An adult Rankins Dragon will only need live food offering 3 times a week, compared to a baby having live food feedings each day. All feeding should incorporate a good calcium powder, and vitamin powder such as Nutrobal in the relevant supplement regime to make sure your dragon gets everything required in its diet.

Providing live food as well as giving adequate nutrition also provides an opportunity for exercise when placed in the tank without tweezer feeding, and this is much more beneficial to the dragon as it ensures it doesn’t become lazy and inactive. 

The right decor for Rankins

Other additions ensure good activity and mental stimulation like branches, logs, rocks and vegetation, which can be altered every now and then, making it interesting to your pet. A good hiding opportunity will ensure your dragon feels safer, although they are confident lizards and diurnally active, so should be on show more often than not.

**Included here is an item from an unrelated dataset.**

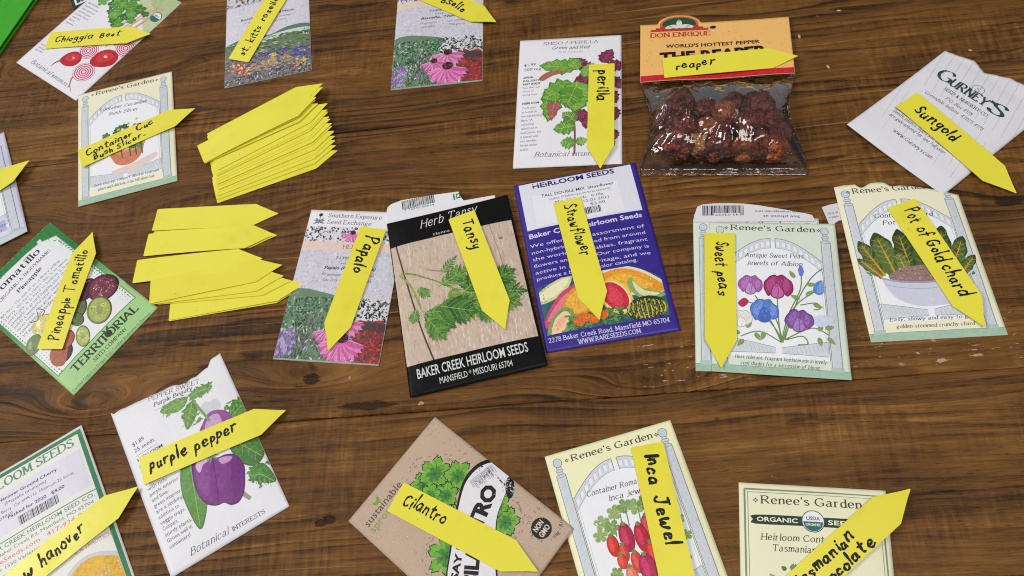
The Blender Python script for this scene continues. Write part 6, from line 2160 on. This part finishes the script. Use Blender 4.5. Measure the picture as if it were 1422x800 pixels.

The right substrate for Rankins

Use a sand-based mixture such as ProReps Beardie Life or Lucky Reptiles Desert Bedding, which will look and feel more natural to the dragon as well as providing digging opportunity, particularly in laying females. With all the correct lighting, heating and supplements, it is completely safe to use such substrates. The rock texture and added slate and stones will also enable the dragon to naturally wear its sharp claws.

Species profile

  • Scientific name – Pogona henrylawsoni
  • Adult Expected Size – 25-30 cm
  • Habitat – arid, rocky regions of Australia. Terrestrial living.
  • Required Enclosure Size – 4x2x2ft
  • UV Lighting – 4-6 UVI (12% T5 bulb – 30-45cm away)
  • Expected Lifespan – 10-15 years
  • Temperature Gradient – 25 – 42C
  • Humidity Levels – 30-40%
  • Feeding – Omnivorous – live food such as crickets, locust, cockroaches, beetle grubs, morio worms, as well as vegetation and occasional mice pinky.
  • Handling – Very docile species, usually easily tamed and handled.